Speaking with THISDAY, President, Association of Bureau De Change Operators of Nigeria (ABCON), Mr. Aminu Gwadabe, welcomed the raid and insisted it should be seen as part of efforts to sensitise and sanitise the market. He argued that the BDCs that were raided were unlicensed as he was yet to get a complaint from registered members of the association stating that their offices were raided by the DSS.

“First and foremost, it wasn’t a raid, it was enforcement of regulation. The action is in line with the spirit of Article IV of the International Monetary Fund. Before now, the CBN convened a meeting with both licensed and unlicensed BDC; the security agencies were also in attendance. We pledged our cooperation at the meeting, even though we had earlier been given the privilege to regulate ourselves. As we speak no licensed operator has complained to me as the President of ABCON that his office was raided.

“We support any action that will ensure compliance with regulation. The sanitisation has begun to yield result as the Naira appreciated against the Dollars. A situation where some people feel they are above the law shouldn’t be encouraged; it is not done anywhere, I have not seen where government encourage open trading in currency the way some people do. The bottom-line is that the action should be seen as enforcement of regulation and we support it; and urge other stakeholders to see it as so including the Press,” Gwadabe stated.

However commenting on the development in the FX market, an analyst at Afrinvest West Africa Limited told THISDAY that, “In the interim, we expect recent developments to constrain supply at the BDC/parallel segments as operators withhold supplies.

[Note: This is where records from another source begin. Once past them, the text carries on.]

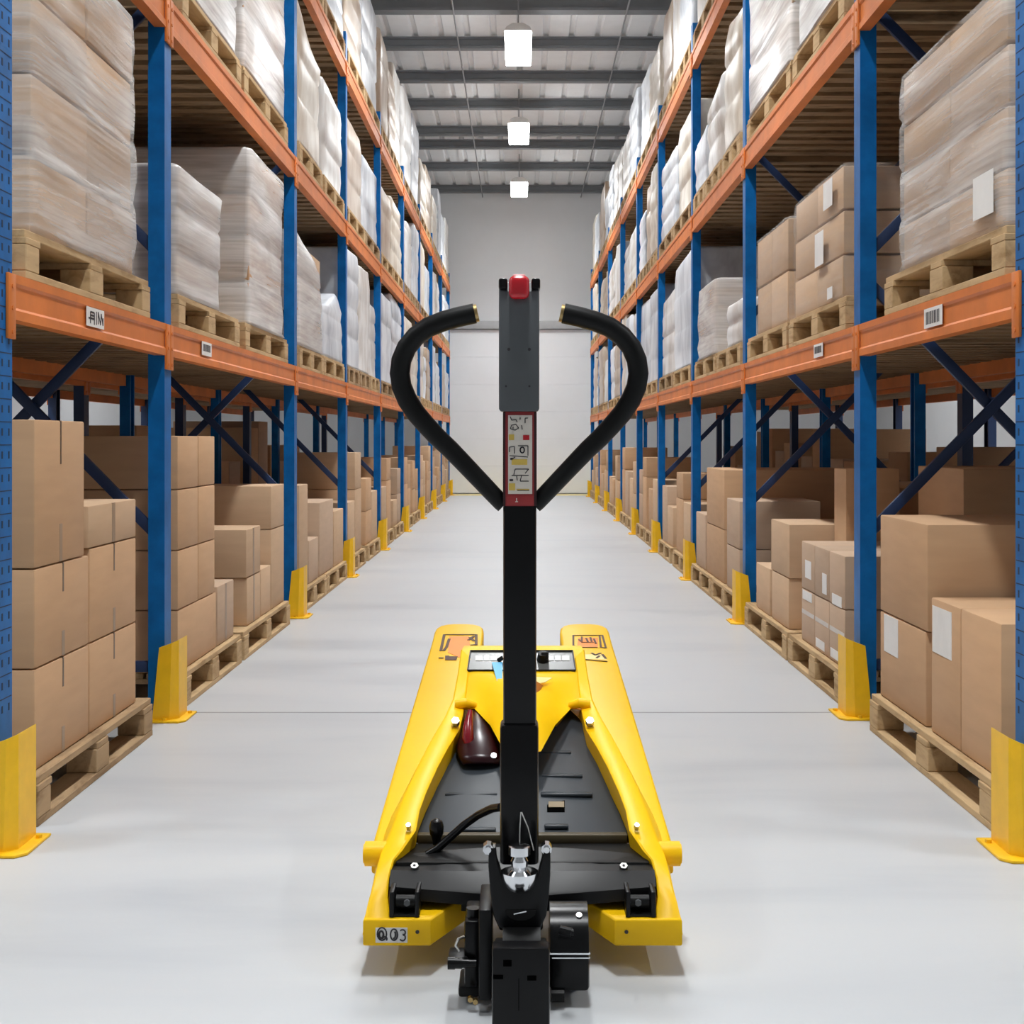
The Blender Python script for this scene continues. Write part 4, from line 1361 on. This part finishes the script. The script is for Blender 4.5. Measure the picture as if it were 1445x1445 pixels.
    q = MB(); q.box(P(646, 0, 2.74).x, P(676, 0, 2.74).x, 2.76, 2.86, .012, Z(1395, 2.75), bev=.006); q.build('pump_skirt', RUBBER, vb)
    # wheels
    q = MB(); q.cyl((x0 - .038, 2.74, .0905), (x0 + .034, 2.74, .0905), .090, 36); q.build('drive_wheel', RUBBER, T)
    q = MB(); c = P(803, 0, 2.80).x; q.cyl((c - .018, 2.84, .0355), (c + .018, 2.84, .0355), .035, 24); q.build('castor_wheel', RUBBER, T)
    q = MB(); q.box(c - .02, c + .02, 2.82, 2.86, .055, .09, bev=.004); q.build('castor_fork', SATIN, T)
    q = MB(); c = P(786, 1405, 2.74); q.cyl(c + Vector((-.012, 0, 0)), c + Vector((.014, 0, 0)), .012, 10); q.build('plug', RUBBER, T)
    return T


# ------------------------------------------------------------------ build everything
build_hall()
build_lamps()
build_racks()
build_ground()
build_shelves()
build_beyond()
build_truck()

# ------------------------------------------------------------------ camera, fill light, view
cam = bpy.data.cameras.new('camera')
co = bpy.data.objects.new('camera', cam)
COL.objects.link(co)
co.location = (0, 0, HC)
co.rotation_euler = (math.radians(90), 0, 0)
cam.sensor_width = 36
cam.lens = 36 * F / 1445
cam.shift_x = -(VX - 722.5) / 1445
cam.shift_y = -(722.5 - VY) / 1445
cam.clip_start = 0.05
SC.camera = co

w = bpy.data.worlds.new('rear_fill')  # even fill light added through the missing rear wall
SC.world = w
w.use_nodes = True
bg = w.node_tree.nodes['Background']
bg.inputs['Color'].default_value = (0.93, 0.97, 1.0, 1)
bg.inputs['Strength'].default_value = 0.24

SC.view_settings.view_transform = 'Standard'
SC.view_settings.look = 'None'
SC.view_settings.exposure = 0.0
SC.view_settings.gamma = 1.0
SC.view_settings.use_curve_mapping = False
SC.cycles.use_denoising = True
SC.cycles.max_bounces = 7
SC.cycles.diffuse_bounces = 5
SC.cycles.glossy_bounces = 3
SC.cycles.transparent_max_bounces = 12
SC.cycles.sample_clamp_indirect = 8
SC.cycles.caustics_reflective = False
SC.cycles.caustics_refractive = False
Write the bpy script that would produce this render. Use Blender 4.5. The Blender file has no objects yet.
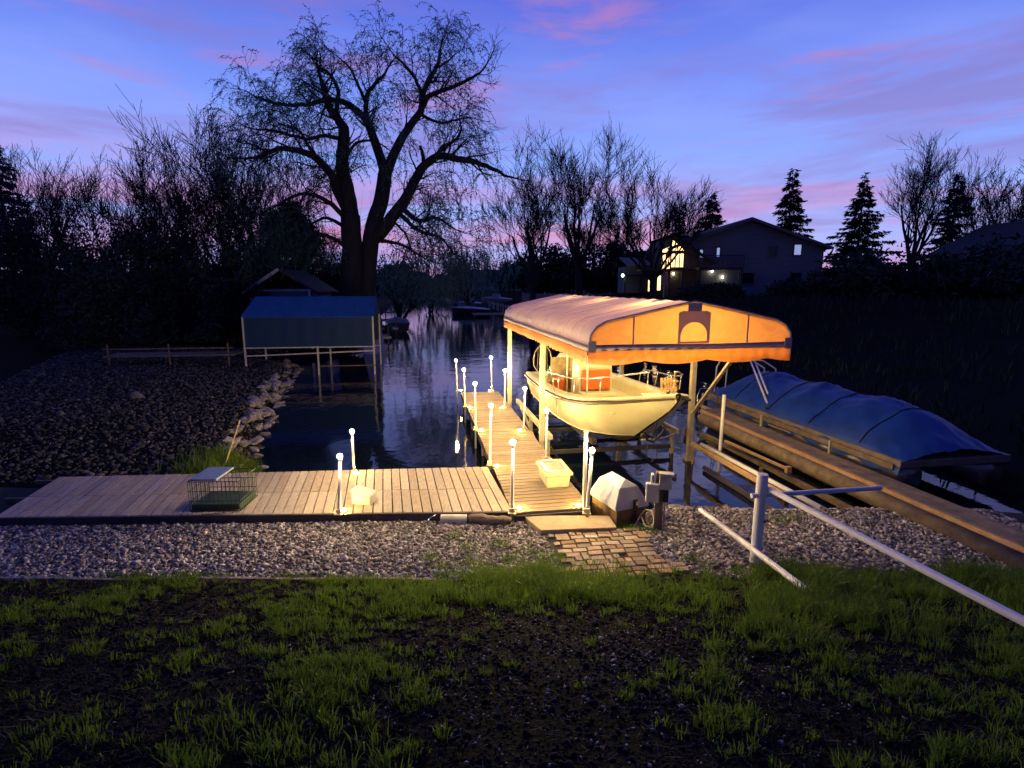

“We imagine the possibility of this also leading to further fragmentation of the FX market, taking the parallel market further underground in view of the close scrutiny by security agencies. Thus, whilst parallel market rate could strengthen in the interim, the medium-term outlook points to a more volatile currency,” the unnamed analyst argued

But Jacobs, who also welcomed the raid, allayed fears of the action leading to hoarding. Blaming the price disparity between the three legs of the market on greed, he maintained that if the currency operators sell FX at the CBN stipulated price band, the current FX challenge wouldn’t be as severe as the economy currently witnesses.

“Because of irregularity in the FX markets, if the raids are to keep them in check and make them sell within the CBN prescribed margin that should be a welcome development because everybody should be concerned and work towards the growth and development of the economy,” he stated.

Continuing, he explained that, “It could lead to hoarding at first, eventually they would have to sell. They can’t hoard for long; they are in business to make money and would have to pay their workers, so eventually they would have to sell. The main problem is greed. If the BDCs sell at the prescribed price, FX will be more available and at friendly price for end users to buy but people prefer to exploit the situation to make quick and huge profits,” he concluded.